Records follow. Pull out every line that contains "script".
-- START OF Dataset entries --
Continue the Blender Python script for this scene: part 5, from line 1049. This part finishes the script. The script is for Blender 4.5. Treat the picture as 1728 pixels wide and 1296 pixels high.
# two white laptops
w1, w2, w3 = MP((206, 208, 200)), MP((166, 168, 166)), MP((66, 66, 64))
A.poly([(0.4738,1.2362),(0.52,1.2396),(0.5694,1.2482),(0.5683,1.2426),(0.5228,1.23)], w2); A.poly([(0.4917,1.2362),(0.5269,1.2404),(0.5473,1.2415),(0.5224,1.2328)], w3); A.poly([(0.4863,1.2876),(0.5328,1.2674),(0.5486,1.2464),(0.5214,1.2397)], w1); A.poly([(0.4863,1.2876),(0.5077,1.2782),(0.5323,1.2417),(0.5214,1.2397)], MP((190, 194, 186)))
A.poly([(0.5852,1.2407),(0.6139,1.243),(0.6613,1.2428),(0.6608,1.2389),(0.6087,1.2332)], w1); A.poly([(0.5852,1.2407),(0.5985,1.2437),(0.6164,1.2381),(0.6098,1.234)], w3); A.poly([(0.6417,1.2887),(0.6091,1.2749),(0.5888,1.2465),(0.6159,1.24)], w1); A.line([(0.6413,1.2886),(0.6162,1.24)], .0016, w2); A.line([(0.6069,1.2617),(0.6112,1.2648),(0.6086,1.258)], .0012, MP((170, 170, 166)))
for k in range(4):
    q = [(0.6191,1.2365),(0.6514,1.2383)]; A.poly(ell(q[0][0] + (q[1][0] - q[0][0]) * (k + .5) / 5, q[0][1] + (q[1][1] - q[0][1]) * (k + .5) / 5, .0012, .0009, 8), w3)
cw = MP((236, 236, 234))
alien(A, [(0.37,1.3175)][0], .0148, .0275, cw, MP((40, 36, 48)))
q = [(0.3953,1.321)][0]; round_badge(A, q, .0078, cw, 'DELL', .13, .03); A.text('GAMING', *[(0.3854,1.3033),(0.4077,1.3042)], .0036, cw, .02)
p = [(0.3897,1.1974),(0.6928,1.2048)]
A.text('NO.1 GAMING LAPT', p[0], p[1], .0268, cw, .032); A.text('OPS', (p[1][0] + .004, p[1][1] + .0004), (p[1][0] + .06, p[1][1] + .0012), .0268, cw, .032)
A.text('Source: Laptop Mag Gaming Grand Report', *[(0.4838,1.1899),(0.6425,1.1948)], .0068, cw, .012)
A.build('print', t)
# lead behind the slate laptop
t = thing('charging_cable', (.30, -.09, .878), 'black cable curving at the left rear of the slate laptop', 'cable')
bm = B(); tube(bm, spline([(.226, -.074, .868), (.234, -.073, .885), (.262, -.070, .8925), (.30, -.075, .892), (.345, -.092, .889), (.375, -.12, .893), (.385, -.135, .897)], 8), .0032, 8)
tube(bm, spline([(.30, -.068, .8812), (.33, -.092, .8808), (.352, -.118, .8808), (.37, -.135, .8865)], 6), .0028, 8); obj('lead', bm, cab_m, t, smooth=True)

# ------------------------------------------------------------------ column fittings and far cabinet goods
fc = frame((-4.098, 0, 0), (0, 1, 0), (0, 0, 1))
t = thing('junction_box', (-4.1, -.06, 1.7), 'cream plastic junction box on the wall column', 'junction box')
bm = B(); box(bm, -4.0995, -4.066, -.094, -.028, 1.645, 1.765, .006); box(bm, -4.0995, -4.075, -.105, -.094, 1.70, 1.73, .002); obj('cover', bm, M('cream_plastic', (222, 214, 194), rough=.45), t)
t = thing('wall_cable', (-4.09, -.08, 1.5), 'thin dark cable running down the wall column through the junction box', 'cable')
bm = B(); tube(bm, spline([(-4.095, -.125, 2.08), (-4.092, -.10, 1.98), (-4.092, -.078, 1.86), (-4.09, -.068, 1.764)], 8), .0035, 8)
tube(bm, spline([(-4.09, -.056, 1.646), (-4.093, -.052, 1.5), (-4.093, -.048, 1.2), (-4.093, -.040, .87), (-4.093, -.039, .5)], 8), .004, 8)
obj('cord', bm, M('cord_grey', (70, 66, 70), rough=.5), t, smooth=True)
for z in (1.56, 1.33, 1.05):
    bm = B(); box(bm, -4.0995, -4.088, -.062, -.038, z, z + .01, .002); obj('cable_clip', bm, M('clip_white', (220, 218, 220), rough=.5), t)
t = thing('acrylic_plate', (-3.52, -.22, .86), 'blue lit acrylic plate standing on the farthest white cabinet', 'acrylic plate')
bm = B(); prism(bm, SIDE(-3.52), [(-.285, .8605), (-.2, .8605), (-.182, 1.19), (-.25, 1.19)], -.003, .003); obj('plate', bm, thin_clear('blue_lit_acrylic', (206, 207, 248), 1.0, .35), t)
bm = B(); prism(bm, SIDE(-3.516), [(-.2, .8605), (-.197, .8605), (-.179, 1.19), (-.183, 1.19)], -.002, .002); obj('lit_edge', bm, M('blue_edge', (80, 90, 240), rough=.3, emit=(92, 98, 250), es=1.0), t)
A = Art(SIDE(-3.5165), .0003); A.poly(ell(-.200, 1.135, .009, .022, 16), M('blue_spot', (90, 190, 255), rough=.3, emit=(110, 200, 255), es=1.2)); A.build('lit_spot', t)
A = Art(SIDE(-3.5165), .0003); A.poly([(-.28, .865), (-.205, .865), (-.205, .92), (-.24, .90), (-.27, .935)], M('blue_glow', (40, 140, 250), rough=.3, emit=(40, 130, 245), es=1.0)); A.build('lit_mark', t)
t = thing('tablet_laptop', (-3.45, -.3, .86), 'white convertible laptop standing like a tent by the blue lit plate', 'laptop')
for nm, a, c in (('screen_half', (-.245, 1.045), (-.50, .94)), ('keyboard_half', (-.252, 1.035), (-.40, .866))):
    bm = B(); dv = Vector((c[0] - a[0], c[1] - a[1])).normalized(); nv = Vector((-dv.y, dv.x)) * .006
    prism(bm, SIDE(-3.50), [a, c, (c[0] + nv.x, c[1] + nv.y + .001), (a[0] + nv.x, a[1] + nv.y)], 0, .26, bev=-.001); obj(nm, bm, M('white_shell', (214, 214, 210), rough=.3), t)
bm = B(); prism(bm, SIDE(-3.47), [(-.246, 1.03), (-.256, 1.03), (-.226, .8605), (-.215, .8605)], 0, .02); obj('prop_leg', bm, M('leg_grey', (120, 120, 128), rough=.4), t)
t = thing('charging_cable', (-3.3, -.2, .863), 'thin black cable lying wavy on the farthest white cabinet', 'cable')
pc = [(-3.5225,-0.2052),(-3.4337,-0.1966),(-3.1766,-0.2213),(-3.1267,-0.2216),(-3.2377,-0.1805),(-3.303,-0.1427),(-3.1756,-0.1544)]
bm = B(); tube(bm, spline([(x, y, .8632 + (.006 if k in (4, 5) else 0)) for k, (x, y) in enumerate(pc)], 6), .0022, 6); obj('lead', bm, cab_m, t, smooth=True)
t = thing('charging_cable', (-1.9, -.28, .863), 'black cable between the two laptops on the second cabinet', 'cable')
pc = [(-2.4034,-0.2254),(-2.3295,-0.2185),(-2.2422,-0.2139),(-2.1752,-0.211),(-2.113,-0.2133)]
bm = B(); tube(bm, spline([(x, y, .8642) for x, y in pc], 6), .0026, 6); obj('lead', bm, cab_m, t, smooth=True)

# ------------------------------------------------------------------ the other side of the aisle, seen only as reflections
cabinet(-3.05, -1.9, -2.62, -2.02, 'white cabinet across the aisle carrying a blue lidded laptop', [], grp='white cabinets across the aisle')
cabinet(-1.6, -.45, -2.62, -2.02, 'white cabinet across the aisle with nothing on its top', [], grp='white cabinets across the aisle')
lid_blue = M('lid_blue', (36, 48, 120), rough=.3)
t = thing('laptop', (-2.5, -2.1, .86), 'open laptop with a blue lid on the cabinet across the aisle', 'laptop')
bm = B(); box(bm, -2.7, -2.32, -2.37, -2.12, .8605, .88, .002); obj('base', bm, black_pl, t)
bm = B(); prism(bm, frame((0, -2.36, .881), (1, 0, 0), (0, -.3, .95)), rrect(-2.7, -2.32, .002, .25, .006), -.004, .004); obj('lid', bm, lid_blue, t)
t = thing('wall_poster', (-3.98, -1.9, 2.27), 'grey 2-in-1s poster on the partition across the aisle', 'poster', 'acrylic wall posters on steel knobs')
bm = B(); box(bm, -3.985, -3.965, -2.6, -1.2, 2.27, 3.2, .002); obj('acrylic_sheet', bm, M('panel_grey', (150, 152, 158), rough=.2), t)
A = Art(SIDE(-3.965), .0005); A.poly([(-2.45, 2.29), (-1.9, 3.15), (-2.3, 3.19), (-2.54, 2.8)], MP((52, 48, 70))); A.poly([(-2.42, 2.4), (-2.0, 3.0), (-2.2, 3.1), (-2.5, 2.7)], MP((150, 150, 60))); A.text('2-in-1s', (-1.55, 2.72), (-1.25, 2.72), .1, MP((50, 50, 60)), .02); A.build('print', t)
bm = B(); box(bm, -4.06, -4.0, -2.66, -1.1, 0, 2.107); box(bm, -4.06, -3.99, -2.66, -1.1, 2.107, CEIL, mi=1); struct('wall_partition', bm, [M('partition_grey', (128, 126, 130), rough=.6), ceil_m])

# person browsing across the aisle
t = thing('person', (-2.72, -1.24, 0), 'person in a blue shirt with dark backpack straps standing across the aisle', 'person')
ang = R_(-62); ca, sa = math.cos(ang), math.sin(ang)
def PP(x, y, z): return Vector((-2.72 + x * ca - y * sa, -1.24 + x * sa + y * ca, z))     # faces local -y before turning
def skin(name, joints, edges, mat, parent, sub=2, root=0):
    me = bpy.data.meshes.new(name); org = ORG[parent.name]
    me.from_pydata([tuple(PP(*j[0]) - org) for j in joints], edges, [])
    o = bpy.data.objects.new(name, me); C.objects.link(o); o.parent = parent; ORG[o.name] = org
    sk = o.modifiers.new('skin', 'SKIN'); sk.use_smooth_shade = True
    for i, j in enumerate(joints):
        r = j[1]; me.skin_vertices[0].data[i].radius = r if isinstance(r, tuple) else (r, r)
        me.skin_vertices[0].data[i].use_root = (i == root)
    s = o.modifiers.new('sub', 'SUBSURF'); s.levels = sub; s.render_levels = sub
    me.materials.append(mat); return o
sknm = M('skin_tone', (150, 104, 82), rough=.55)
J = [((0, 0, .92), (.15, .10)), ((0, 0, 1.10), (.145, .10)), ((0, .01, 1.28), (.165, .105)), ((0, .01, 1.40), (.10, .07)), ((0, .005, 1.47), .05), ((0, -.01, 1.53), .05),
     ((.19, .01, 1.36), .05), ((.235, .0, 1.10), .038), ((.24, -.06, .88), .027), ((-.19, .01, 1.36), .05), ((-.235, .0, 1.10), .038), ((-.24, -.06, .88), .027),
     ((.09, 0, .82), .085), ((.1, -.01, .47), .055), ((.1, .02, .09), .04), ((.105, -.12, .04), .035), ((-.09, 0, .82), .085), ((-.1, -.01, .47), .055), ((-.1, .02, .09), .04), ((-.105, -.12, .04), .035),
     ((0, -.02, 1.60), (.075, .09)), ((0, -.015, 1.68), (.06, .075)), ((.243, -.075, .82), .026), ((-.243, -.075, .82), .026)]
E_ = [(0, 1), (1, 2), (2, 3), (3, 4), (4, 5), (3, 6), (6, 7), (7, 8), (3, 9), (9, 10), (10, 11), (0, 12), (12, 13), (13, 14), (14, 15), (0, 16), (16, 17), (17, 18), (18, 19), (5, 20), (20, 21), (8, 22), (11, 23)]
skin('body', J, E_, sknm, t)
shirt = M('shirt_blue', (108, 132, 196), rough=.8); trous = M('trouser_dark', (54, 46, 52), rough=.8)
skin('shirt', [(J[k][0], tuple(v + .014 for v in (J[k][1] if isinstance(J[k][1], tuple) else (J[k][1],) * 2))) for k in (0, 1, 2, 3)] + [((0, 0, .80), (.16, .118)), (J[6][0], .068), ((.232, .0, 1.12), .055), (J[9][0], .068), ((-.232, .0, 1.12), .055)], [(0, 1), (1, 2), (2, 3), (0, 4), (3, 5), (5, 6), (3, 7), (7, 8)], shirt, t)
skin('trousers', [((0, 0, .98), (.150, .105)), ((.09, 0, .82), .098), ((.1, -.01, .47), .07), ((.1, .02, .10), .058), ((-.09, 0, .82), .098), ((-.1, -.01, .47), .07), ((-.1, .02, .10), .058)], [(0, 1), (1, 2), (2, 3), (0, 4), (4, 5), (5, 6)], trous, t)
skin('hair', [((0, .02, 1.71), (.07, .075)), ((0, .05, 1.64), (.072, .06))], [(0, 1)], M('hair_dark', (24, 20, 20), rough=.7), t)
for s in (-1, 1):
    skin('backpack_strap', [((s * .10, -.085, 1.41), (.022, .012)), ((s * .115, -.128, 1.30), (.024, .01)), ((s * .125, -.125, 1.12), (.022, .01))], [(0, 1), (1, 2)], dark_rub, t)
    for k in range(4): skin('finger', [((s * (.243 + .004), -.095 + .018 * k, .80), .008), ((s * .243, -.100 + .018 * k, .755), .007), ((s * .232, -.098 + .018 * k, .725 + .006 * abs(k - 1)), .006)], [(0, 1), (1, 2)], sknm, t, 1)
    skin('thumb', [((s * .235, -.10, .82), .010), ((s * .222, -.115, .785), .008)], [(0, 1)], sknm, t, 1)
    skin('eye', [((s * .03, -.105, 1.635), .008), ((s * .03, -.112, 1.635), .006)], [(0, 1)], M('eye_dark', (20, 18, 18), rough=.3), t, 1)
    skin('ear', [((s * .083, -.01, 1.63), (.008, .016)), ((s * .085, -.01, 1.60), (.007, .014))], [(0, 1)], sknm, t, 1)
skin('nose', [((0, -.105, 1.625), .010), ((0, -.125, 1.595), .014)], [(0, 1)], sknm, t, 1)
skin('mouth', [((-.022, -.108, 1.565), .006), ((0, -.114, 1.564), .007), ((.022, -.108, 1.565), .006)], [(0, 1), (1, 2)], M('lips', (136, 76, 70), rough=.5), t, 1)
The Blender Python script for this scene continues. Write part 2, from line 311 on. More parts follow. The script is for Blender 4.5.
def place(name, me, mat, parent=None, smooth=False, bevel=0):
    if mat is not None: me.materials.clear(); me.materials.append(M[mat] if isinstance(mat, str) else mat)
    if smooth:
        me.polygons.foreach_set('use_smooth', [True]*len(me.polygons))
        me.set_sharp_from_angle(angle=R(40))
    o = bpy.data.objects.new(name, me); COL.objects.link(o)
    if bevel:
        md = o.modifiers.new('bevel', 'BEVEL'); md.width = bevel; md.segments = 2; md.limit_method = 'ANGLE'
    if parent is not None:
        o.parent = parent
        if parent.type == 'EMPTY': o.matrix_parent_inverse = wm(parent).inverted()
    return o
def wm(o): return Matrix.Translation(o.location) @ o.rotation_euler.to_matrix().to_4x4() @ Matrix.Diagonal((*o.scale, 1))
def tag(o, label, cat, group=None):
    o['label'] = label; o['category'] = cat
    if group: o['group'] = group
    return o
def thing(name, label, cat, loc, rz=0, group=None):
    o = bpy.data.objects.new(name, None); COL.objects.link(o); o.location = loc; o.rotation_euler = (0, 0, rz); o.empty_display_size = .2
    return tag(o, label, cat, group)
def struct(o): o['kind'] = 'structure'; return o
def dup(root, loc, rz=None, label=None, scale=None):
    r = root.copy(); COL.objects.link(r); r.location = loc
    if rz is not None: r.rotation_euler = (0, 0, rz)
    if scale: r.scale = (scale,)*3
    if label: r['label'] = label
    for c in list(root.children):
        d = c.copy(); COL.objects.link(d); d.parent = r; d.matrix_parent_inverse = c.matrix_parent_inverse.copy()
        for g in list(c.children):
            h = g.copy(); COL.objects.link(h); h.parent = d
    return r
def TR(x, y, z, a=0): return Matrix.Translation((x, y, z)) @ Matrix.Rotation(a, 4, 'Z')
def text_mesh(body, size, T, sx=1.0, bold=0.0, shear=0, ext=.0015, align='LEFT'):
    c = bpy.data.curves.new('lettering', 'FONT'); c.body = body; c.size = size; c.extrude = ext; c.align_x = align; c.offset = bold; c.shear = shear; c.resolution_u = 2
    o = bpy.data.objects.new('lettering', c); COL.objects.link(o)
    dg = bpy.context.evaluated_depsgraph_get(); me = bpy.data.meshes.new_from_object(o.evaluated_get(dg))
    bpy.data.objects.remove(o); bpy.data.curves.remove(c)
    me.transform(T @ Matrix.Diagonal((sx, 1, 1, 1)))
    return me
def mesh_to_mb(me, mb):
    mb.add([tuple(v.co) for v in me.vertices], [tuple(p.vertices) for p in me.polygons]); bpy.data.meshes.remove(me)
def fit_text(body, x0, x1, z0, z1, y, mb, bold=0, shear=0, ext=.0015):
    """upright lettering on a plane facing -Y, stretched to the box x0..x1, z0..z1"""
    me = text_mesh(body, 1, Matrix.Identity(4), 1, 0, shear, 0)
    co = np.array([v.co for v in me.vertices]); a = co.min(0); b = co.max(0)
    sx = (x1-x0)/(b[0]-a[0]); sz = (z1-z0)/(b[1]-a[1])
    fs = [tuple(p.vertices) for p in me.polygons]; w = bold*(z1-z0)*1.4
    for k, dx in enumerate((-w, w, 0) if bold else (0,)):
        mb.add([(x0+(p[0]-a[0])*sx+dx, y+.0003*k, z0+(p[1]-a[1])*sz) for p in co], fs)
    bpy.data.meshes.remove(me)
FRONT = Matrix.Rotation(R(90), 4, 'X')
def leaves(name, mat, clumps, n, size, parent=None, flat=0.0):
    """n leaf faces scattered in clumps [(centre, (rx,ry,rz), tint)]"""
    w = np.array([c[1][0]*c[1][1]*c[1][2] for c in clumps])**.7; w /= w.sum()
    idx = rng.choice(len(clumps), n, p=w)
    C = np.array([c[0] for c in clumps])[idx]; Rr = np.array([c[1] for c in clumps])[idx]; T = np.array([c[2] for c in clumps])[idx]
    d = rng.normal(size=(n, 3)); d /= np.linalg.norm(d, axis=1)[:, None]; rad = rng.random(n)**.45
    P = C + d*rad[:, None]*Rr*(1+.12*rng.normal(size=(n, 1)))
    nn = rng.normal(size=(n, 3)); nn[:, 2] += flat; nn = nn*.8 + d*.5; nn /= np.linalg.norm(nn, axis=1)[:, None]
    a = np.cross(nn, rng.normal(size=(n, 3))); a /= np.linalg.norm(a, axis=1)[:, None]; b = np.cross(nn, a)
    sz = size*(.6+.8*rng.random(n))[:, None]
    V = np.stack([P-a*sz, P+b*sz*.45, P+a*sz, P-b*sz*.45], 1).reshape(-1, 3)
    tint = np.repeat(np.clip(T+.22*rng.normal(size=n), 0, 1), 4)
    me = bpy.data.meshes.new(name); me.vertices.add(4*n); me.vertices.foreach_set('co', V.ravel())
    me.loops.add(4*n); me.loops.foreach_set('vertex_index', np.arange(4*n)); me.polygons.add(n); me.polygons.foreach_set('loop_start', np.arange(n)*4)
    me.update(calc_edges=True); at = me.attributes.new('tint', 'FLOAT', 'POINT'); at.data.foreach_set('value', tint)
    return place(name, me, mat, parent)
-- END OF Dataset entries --
• _Response_
Continue the Blender Python script for this scene: part 5, from line 1049. This part finishes the script. The script is for Blender 4.5. Treat the picture as 1728 pixels wide and 1296 pixels high.
The Blender Python script for this scene continues. Write part 2, from line 311 on. More parts follow. The script is for Blender 4.5.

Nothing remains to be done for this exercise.